欧州9か国・約1万人を対象にした世論調査の結果
ベルギーとフランスでトランプ大統領への反感が顕著に
ロシアからの軍事的脅威に対する懸念も強まる
ヨーロッパ人の約半数が、ドナルド・トランプ米大統領を「ヨーロッパの敵」と見なしているという世論調査の結果が出た。
聯合ニュースが4日(現地時間)、英紙ガーディアンやAFP通信などを引用して伝えたところによると、フランスの国際問題専門誌『ル・グラン・コンチネン』が世論調査機関クラスター17に委託し、先月末に欧州9か国の市民9,553人を対象に実施した調査で、回答者の48%がトランプ大統領を「敵」と考えていると答えた。

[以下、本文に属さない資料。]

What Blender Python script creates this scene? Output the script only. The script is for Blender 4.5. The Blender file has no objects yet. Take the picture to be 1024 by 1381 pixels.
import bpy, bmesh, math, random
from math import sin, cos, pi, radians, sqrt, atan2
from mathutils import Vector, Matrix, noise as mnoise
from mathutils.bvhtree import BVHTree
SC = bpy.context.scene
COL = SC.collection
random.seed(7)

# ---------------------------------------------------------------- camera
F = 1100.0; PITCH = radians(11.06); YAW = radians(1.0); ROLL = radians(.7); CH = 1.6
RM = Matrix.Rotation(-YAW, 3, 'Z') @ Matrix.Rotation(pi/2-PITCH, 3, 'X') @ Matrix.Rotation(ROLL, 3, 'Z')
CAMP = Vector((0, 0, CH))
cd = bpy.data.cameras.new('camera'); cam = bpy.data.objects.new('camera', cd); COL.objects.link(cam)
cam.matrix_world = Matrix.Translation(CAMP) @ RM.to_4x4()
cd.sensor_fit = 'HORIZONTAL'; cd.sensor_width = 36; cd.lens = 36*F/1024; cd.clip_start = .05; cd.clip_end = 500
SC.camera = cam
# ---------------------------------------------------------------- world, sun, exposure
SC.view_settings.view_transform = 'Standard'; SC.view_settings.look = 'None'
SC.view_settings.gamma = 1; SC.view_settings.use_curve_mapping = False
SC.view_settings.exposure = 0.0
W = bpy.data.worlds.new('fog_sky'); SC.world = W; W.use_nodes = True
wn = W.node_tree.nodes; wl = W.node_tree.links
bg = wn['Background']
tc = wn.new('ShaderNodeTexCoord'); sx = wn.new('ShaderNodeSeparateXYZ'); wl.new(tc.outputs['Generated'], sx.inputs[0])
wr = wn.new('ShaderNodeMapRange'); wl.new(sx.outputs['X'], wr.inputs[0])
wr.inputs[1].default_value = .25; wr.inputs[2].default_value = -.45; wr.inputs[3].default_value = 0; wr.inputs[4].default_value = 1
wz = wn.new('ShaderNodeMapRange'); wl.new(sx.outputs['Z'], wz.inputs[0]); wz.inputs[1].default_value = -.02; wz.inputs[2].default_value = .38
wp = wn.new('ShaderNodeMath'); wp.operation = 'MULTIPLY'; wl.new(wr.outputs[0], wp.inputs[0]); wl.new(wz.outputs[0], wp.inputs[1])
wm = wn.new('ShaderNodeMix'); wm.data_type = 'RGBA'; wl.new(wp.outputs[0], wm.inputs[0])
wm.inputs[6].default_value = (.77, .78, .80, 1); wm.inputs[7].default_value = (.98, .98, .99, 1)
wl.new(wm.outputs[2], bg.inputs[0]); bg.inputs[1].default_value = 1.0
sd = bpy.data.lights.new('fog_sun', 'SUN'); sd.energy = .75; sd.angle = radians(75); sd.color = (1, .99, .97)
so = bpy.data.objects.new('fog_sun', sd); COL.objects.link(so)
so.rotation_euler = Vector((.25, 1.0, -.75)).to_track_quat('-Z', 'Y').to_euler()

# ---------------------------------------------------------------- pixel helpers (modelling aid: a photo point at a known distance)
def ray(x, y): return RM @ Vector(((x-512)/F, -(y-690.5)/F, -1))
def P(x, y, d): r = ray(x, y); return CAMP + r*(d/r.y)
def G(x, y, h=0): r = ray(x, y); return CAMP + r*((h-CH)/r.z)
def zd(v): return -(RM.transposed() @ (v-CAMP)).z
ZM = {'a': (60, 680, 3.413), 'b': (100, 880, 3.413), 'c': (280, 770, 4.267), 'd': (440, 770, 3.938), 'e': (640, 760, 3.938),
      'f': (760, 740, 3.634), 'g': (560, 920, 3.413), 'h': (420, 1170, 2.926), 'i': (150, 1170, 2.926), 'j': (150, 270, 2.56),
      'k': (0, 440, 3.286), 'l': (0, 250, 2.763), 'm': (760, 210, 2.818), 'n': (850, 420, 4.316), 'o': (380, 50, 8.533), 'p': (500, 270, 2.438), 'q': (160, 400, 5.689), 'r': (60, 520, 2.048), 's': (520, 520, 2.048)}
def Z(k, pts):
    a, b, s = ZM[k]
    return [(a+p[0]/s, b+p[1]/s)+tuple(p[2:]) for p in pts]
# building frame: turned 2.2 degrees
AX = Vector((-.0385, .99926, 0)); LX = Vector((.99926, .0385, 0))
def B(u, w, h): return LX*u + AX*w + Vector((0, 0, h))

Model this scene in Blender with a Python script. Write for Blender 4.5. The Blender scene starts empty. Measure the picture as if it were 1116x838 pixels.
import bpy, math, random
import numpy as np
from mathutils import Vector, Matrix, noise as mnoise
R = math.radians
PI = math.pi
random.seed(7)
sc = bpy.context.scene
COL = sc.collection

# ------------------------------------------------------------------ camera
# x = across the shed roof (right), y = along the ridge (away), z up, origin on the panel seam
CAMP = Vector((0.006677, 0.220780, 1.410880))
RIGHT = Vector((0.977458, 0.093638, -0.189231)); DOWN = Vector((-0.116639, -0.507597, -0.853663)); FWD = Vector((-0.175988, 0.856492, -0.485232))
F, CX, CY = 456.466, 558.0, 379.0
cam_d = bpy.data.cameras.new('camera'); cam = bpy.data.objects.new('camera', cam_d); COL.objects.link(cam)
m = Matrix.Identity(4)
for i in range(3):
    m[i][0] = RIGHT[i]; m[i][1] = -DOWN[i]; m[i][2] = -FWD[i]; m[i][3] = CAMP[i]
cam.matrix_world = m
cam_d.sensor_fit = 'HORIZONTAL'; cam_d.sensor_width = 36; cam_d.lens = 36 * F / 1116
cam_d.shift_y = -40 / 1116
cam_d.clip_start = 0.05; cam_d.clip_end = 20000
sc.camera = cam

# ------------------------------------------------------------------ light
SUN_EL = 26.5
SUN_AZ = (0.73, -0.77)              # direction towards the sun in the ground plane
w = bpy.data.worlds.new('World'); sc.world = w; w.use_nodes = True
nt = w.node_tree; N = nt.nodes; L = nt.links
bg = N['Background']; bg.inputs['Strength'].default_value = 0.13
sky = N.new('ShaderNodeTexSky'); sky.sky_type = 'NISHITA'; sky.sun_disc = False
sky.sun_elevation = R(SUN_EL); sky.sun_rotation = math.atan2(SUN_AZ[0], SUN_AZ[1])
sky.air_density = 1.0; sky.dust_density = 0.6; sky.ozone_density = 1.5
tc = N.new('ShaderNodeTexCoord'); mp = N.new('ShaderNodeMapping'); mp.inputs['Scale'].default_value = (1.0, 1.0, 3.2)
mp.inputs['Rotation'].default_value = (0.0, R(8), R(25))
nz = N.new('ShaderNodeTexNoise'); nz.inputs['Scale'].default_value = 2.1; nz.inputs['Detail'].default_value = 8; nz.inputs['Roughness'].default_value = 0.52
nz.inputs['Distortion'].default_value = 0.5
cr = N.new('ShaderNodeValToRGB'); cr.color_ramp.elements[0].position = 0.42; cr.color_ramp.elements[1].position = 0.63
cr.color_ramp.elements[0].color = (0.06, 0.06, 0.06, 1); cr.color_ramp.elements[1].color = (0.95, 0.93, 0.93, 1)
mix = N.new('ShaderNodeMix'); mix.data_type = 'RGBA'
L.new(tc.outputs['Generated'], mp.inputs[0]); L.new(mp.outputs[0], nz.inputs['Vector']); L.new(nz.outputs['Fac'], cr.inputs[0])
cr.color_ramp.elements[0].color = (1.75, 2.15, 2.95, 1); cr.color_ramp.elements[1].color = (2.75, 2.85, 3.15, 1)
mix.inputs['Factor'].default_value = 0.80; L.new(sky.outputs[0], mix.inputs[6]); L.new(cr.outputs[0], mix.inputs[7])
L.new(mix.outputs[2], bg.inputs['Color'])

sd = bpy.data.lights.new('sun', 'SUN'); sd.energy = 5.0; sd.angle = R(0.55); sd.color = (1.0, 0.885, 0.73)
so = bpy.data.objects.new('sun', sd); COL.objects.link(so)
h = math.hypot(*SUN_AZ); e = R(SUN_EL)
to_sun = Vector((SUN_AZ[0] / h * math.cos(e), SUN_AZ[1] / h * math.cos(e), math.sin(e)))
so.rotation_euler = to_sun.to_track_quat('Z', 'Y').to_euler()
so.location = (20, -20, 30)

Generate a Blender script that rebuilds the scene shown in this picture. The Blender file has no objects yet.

調査対象国はフランス、イタリア、スペイン、ドイツ、ポーランド、ポルトガル、クロアチア、ベルギー、オランダの9か国だった。

トランピズムへの反発は強いが、「米政府とは妥協すべき」が最多
国別に見ると、ベルギー(62%)とフランス(57%)ではトランプ大統領への反感が際立って高かった一方、クロアチア(37%)やポーランド(19%)では相対的に敵対的な反応は弱かった。
ただし、「EUは米政府に対してどのような姿勢を取るべきか」という問いには、「妥協すべきだ」との回答が48%で最も多かった。トランプ大統領個人への評価とは切り分け、米国との関係自体は戦略的に重要だとみなしている構図がうかがえる。
今回の調査を主導した政治学者で、クラスター17の創設者でもあるジャン・イヴ・ドルマゼン氏は「ヨーロッパ大陸全体で、トランピズムは明確に『敵対的な勢力』として受け止められている」と指摘した。そのうえで「前回調査と比べて『友人でも敵でもない』とする回答は減り、敵視する認識が固まりつつある」と分析した。
半数超が「ロシアとの戦争リスクは大きい」と認識
ロシアの侵攻で始まったウクライナ戦争が4年近く続くなか、ロシアとの戦争リスクについて「大きい」または「非常に大きい」と答えた人は全体の51%に上った。ロシアと国境を接するポーランドでは、その割合が77%と突出して高かった一方、地理的に距離のあるポルトガル(39%)やイタリア(34%)では懸念は比較的低かった。

「自国軍にロシアの侵攻を防ぐ能力があると思うか」という質問には、69%が否定的な見方を示した。調査対象国のうち唯一の核保有国であるフランスでは、「防衛能力がある」と答えた人が44%に達し、各国の中で最も高かった。これに対し、地理的に遠い中国との戦争の可能性については、81%が「その可能性はない」と回答している。
ブレグジットには否定的評価が多数、EU残留を望む声も大勢
英国のEU離脱(ブレグジット)から5年以上が経過した現状については、63%が「英国にマイナスの影響を及ぼした」と評価した。プラスの影響があったと答えた人は19%にとどまった。
また、回答者の74%は「自国には今後もEU加盟国であり続けてほしい」と答えている。EU残留への支持はポルトガル(90%)とスペイン(89%)で特に高く、ポーランド(68%)とフランス(61%)ではやや低めだった。
ドルマゼン氏は「ヨーロッパは軍事的脅威にさらされているだけでなく、歴史的・地政学的・政治的な環境変化のただ中にある」としたうえで、「調査全体の結果からは、不安と脆弱性を強く意識し、将来を楽観的に見通しづらいヨーロッパの姿が浮かび上がる」と総括した。